Dear Mom and Dad,
I know this is day is going to be hard for you. Your little baby is all grown up, leaving home, and headed to college. I might not show it, but this day is emotional for me as well. I'm going to miss you guys a lot. And Mom, please don't cry too much, because that will make me even more heartsick when you leave.
I'm ready for this; don't worry. I've got all the sense and knowledge with which you raised me, along with the education you've set up for me since kindergarten. For example, even though it's summer, I remembered to pack some sweatshirts in case I get cold indoors. I know I spent the summer rolling my eyes at this advice, but I'll admit it came in handy sometimes. I double-checked the packing list to make sure I have everything, but don't be too hard on me if I still managed to leave behind something important, like clothes hangers or a laundry basket. I'll probably try to blame someone else for making me forget so I seem less irresponsible, but in all likelihood it's probably my fault.
As much as I love you guys, there can be times where you say or do something that makes me feel embarrassed. I know it's just part of parenting, but I'm really nervous about making good first impressions. I'm going to hug you a lot, but if I heckle you about squeezing me to death in front of a large crowd of people it's because I want people to see a strong, independent person coming into this campus.
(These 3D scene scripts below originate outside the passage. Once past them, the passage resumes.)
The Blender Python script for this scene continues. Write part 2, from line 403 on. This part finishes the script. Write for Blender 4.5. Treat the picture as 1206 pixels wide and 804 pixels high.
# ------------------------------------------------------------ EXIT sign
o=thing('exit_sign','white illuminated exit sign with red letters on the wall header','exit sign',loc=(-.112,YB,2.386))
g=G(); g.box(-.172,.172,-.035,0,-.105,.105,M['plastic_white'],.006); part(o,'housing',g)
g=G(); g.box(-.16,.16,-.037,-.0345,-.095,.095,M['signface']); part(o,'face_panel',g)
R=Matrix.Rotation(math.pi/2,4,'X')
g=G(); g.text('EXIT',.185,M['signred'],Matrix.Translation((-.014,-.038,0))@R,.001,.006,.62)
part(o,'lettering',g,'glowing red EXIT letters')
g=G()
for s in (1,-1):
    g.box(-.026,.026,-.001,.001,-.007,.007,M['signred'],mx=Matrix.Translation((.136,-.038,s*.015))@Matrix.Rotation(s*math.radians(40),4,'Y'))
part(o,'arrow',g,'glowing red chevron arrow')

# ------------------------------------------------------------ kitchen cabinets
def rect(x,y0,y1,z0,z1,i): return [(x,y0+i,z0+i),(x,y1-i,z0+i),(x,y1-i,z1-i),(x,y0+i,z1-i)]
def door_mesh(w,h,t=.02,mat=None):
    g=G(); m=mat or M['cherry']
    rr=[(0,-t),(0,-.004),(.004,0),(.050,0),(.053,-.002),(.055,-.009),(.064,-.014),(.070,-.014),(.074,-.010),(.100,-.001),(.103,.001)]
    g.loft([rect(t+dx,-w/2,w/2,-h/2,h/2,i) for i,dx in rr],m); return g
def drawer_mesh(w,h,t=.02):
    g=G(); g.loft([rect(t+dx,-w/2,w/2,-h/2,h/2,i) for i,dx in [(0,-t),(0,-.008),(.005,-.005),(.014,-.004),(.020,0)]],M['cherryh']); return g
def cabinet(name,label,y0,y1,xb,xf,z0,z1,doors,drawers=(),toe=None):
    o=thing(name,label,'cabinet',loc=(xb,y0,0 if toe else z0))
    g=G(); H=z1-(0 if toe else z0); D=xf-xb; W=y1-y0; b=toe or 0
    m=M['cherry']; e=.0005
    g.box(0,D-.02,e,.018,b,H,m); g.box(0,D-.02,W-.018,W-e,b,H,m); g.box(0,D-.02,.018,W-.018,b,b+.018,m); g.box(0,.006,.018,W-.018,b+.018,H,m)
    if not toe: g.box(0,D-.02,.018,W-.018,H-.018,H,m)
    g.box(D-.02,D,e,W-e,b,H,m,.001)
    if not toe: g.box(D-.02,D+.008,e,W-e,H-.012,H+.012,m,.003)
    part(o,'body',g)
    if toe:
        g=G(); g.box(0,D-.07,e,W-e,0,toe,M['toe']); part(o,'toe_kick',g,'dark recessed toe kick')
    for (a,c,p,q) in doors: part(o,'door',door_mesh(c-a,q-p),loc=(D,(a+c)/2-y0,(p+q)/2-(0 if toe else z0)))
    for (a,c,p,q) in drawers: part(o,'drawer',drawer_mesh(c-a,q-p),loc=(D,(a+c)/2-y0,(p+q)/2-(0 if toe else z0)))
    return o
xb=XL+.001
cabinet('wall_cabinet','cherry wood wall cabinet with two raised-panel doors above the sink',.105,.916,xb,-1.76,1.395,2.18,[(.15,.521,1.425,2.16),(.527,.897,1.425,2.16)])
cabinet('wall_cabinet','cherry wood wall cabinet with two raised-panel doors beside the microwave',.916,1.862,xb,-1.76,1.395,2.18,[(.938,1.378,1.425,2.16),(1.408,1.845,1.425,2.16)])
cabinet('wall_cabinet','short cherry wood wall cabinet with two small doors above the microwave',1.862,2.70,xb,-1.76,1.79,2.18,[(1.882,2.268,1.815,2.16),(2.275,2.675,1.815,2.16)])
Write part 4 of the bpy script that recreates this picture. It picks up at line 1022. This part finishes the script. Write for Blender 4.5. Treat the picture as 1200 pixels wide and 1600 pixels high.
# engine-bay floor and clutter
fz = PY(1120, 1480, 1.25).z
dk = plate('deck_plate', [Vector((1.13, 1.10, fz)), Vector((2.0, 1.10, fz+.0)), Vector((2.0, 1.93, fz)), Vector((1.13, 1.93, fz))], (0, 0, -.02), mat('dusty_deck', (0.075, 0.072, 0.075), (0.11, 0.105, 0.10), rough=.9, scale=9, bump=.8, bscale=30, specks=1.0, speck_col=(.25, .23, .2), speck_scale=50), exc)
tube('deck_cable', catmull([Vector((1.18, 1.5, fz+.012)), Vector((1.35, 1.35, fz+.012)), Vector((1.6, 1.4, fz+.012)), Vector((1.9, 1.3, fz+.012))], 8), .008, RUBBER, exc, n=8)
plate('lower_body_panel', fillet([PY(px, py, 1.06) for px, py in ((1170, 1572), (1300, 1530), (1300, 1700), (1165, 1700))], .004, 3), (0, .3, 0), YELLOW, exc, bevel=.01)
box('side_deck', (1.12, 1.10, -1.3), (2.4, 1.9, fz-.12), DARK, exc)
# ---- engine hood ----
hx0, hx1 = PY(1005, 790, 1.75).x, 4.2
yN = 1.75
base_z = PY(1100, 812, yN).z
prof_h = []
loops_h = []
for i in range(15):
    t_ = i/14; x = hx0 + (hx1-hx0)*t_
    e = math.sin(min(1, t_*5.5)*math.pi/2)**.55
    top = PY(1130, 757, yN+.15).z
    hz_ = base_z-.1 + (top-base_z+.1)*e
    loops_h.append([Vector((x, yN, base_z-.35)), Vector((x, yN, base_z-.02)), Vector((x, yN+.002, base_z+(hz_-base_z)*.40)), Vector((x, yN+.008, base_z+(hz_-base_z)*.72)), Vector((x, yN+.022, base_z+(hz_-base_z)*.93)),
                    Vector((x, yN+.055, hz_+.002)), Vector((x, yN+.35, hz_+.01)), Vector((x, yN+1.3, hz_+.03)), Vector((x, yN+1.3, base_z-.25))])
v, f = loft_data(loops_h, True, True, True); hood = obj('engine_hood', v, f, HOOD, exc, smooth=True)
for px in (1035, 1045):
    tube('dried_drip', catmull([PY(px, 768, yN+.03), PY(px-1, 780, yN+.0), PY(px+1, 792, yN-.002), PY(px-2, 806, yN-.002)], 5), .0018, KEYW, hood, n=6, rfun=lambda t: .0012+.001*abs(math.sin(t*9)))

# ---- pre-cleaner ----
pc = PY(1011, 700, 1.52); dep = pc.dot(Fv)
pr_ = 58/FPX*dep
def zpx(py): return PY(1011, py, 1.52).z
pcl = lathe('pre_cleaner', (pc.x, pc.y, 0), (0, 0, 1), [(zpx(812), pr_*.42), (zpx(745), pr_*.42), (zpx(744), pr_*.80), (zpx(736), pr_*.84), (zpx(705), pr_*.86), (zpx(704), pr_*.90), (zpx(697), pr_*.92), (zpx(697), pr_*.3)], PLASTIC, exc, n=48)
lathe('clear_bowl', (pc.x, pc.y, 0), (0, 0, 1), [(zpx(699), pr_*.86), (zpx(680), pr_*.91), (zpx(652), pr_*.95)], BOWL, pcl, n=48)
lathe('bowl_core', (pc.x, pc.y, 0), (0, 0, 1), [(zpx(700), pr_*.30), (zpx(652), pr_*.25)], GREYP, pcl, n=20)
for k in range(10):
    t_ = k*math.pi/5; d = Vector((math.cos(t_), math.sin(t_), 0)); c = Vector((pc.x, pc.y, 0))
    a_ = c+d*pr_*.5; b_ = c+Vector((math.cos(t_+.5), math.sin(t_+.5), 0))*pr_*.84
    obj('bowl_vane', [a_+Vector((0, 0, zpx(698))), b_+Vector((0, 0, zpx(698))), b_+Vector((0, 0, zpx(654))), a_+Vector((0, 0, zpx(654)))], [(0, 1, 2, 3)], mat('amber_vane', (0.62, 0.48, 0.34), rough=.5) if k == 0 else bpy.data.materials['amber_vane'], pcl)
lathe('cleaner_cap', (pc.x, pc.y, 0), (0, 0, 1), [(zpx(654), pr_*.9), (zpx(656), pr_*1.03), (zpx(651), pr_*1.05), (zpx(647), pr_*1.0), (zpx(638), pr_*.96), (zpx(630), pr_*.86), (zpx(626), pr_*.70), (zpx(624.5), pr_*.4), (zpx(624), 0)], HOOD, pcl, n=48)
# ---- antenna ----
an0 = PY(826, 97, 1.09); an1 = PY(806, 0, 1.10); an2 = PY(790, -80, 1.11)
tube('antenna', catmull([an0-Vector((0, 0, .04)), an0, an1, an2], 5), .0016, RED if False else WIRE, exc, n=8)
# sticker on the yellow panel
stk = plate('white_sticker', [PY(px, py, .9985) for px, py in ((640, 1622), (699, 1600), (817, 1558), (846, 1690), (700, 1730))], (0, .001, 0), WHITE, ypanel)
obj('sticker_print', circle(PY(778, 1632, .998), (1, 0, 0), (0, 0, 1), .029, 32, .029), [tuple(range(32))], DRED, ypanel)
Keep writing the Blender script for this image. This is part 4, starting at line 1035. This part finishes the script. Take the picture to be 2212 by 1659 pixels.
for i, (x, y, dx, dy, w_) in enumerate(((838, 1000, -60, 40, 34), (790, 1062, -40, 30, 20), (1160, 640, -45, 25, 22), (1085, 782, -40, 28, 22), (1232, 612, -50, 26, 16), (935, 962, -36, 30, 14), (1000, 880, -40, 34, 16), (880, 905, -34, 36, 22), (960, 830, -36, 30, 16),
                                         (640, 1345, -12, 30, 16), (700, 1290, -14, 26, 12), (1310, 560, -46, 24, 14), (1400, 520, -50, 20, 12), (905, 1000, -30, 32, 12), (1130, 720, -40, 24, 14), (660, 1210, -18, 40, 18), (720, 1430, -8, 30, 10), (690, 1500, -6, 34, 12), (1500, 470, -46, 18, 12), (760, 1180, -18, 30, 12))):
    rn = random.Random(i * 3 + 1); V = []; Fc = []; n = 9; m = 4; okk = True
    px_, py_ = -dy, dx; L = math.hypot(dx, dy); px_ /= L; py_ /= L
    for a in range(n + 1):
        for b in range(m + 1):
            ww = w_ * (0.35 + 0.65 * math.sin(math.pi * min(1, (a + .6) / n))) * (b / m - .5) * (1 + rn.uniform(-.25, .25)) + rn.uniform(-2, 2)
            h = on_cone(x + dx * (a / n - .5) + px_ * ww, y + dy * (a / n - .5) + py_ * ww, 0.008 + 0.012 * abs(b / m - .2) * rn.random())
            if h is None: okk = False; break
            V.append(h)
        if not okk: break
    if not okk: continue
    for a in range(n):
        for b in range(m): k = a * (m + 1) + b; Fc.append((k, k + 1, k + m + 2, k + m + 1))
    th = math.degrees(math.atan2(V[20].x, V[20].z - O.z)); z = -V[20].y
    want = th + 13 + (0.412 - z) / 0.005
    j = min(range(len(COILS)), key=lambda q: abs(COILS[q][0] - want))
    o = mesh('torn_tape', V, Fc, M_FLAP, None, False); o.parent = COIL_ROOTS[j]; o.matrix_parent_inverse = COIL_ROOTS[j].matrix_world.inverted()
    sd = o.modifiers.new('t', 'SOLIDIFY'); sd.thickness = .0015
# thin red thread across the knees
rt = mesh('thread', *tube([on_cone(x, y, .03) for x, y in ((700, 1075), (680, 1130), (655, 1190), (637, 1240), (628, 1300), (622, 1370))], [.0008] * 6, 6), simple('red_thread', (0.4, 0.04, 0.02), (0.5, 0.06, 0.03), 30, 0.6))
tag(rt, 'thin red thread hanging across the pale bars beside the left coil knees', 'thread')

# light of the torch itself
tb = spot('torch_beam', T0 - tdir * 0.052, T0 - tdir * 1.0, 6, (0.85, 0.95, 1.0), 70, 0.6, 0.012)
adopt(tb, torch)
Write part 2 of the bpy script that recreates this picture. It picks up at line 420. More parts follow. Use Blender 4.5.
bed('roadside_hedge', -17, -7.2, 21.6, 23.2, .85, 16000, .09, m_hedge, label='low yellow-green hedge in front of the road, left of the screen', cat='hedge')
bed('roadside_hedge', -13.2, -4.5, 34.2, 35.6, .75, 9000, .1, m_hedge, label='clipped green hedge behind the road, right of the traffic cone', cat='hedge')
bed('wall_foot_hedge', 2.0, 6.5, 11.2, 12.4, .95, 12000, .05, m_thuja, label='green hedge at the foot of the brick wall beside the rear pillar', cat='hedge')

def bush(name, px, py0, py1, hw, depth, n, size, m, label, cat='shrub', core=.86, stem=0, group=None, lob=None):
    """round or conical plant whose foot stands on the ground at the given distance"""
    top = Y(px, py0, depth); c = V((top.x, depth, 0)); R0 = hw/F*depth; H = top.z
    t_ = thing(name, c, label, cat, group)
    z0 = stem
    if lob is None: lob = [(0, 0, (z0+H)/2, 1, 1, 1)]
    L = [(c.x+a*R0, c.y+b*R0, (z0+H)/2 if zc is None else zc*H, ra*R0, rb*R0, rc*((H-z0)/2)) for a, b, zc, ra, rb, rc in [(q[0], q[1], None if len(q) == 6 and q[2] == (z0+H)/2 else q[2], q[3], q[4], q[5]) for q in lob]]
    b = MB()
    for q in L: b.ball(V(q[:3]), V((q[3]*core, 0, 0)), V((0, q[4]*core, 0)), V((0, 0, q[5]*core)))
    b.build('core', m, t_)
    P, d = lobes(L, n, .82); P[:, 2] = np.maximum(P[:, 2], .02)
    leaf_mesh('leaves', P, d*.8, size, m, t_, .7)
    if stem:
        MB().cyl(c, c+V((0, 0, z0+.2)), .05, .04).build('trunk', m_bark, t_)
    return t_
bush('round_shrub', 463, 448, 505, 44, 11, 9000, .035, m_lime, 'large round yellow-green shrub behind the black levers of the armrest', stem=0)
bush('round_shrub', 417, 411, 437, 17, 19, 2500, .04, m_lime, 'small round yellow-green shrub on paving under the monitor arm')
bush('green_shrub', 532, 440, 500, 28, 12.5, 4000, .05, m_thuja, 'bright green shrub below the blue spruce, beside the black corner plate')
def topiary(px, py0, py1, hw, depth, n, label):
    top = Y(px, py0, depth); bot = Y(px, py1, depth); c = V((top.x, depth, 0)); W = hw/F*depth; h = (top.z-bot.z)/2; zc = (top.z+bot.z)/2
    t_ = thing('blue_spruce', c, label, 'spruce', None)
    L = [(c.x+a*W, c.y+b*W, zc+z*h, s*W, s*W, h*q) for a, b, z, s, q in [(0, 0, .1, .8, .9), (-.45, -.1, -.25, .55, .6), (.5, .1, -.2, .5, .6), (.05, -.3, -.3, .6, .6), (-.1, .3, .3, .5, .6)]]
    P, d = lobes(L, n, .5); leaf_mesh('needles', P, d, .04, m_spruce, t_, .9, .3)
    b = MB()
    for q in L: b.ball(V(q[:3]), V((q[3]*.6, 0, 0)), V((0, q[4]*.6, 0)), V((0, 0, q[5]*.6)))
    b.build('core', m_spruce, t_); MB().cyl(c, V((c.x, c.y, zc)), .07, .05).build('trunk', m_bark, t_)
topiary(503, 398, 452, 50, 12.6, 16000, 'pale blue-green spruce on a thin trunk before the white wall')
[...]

I know you want to introduce yourself to my roommate, and there's no doubt you'll want to strike up a conversation. But please don't dominate all of the conversation with the person I'm going to live with; it makes me feel like I'm a child and my parents are speaking for me. I want you to be comfortable with whom I'm staying, but grilling them about their summer or what they like to do are talking points that I want to use to warm up to them. And if I'm too hesitant to talk to someone at first, please don't get on my case. I'm not being antisocial, I'm just a little nervous and still trying to adjust. Trying to make good first impressions while I'm setting up my life in a new environment is a lot to handle. Also, please please PLEASE no weird jokes or embarrassing stories.
I'll try and call home regularly, but in the first few days I'll be so busy trying to acclimate, find friends, and get involved that I may not be available as often as you'd like. There's also a possibility I'll forget to call entirely. I promise that it's not because I don't miss you or I don't care. And if I don't answer when you call, I assure you I'm fine, I'm just busy and I'll call you back as soon as I can.
I love you and I'll miss you more than I say or express. I appreciate all of your last-minute advice. Just trust me and support me, because I'm ready for this.